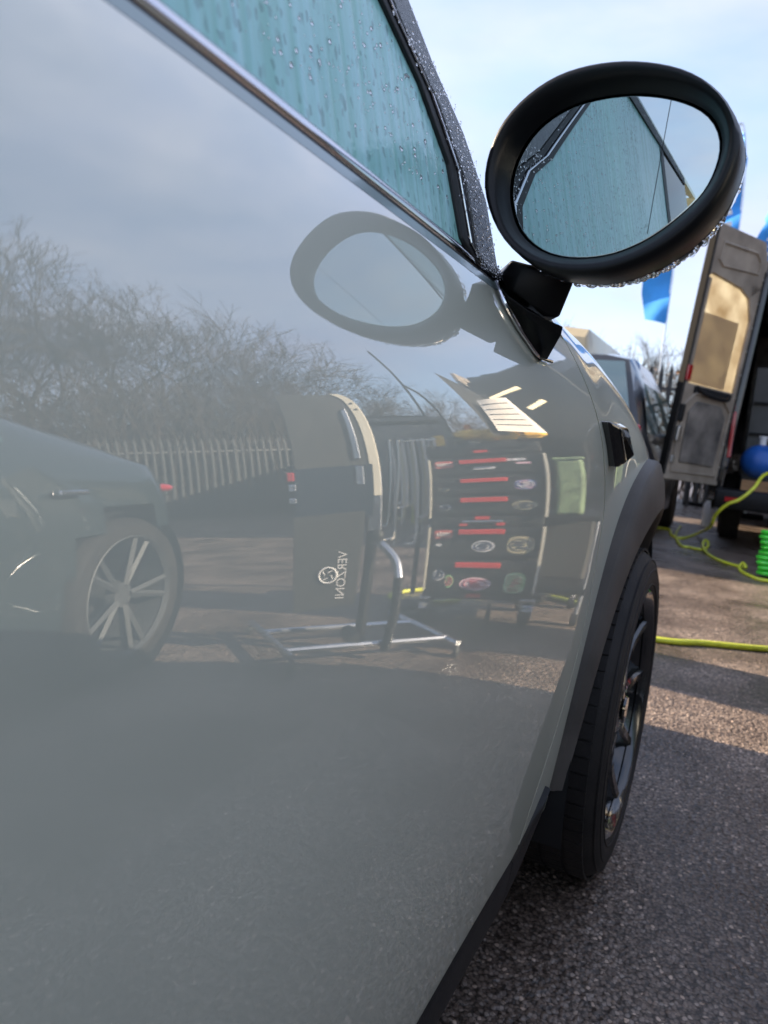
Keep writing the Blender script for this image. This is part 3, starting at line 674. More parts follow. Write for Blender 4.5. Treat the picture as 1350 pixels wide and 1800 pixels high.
def sticker(kind, cx, cz, w_, h_, pw=2.):
    o = roundpatch(cx, cz, w_, h_, -.004, t=.0035, pw=pw).build('sticker', kind, tb)
    ink = {'st_red': 'white', 'st_white': 'navyink', 'st_blue': 'white', 'st_pink': 'redink', 'st_green': 'redink', 'st_tan': 'navyink'}[kind]
    if w_ < .045 or h_ < .02: return o
    e = MB(); rn = random.Random(int(cx * 1e4) + int(cz * 1e3))
    if pw > 4:                                          # script word
        P = [(cx - w_ * .36 + w_ * .72 * t, -.0085, cz + h_ * .22 * math.sin(t * 26)) for t in np.linspace(0, 1, 40)]; e.tube(P, .0022, 4)
    else:
        P = [(cx + w_ * .36 * math.cos(a), -.0085, cz + h_ * .34 * math.sin(a)) for a in np.linspace(0, 2 * math.pi, 18, endpoint=False)]; e.tube(P, .0016, 4, closed=True)
        for k in range(3):
            zz = cz + h_ * (-.16 + .16 * k); e.box((cx + rn.uniform(-.08, .08) * w_, -.009, zz), (w_ * rn.uniform(.2, .42), .002, h_ * .09))
    e.build('emblem', ink, o); return o
M['navyink'] = mat('dark_ink', (.04, .05, .09), .5); M['redink'] = mat('red_ink', (.5, .04, .08), .5)
LV = [(.155, .325), (.33, .49), (.548, .655), (.66, .775), (.78, .905)]
for z0, z1 in LV:
    bb = chestbox(z0, z1)
    MB().box((0, -.002, (z0 + z1) / 2 - .004), (.515, .01, z1 - z0 - .03)).build('drawer_front', 'toolplastic', tb, bevel=.004)
chestbox(.49, .548, .56); chestbox(.905, .985, .565)
MB().box((0, .2, .142), (.58, .44, .025)).build('dolly', 'blackplastic', tb, bevel=.006)
handle(.298); handle(.466); handle(.632); handle(.748); handle(.868, .25)
MB().box((0, -.015, .520), (.22, .015, .012)).build('carry_handle', 'alu', tb, bevel=.003)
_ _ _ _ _
> **Directions for this task**: Quote the full listing above word for word; exclude every picture from the copy.

> **The reply**:
Keep writing the Blender script for this image. This is part 3, starting at line 674. More parts follow. Write for Blender 4.5. Treat the picture as 1350 pixels wide and 1800 pixels high.
def sticker(kind, cx, cz, w_, h_, pw=2.):
    o = roundpatch(cx, cz, w_, h_, -.004, t=.0035, pw=pw).build('sticker', kind, tb)
    ink = {'st_red': 'white', 'st_white': 'navyink', 'st_blue': 'white', 'st_pink': 'redink', 'st_green': 'redink', 'st_tan': 'navyink'}[kind]
    if w_ < .045 or h_ < .02: return o
    e = MB(); rn = random.Random(int(cx * 1e4) + int(cz * 1e3))
    if pw > 4:                                          # script word
        P = [(cx - w_ * .36 + w_ * .72 * t, -.0085, cz + h_ * .22 * math.sin(t * 26)) for t in np.linspace(0, 1, 40)]; e.tube(P, .0022, 4)
    else:
        P = [(cx + w_ * .36 * math.cos(a), -.0085, cz + h_ * .34 * math.sin(a)) for a in np.linspace(0, 2 * math.pi, 18, endpoint=False)]; e.tube(P, .0016, 4, closed=True)
        for k in range(3):
            zz = cz + h_ * (-.16 + .16 * k); e.box((cx + rn.uniform(-.08, .08) * w_, -.009, zz), (w_ * rn.uniform(.2, .42), .002, h_ * .09))
    e.build('emblem', ink, o); return o
M['navyink'] = mat('dark_ink', (.04, .05, .09), .5); M['redink'] = mat('red_ink', (.5, .04, .08), .5)
LV = [(.155, .325), (.33, .49), (.548, .655), (.66, .775), (.78, .905)]
for z0, z1 in LV:
    bb = chestbox(z0, z1)
    MB().box((0, -.002, (z0 + z1) / 2 - .004), (.515, .01, z1 - z0 - .03)).build('drawer_front', 'toolplastic', tb, bevel=.004)
chestbox(.49, .548, .56); chestbox(.905, .985, .565)
MB().box((0, .2, .142), (.58, .44, .025)).build('dolly', 'blackplastic', tb, bevel=.006)
handle(.298); handle(.466); handle(.632); handle(.748); handle(.868, .25)
MB().box((0, -.015, .520), (.22, .015, .012)).build('carry_handle', 'alu', tb, bevel=.003)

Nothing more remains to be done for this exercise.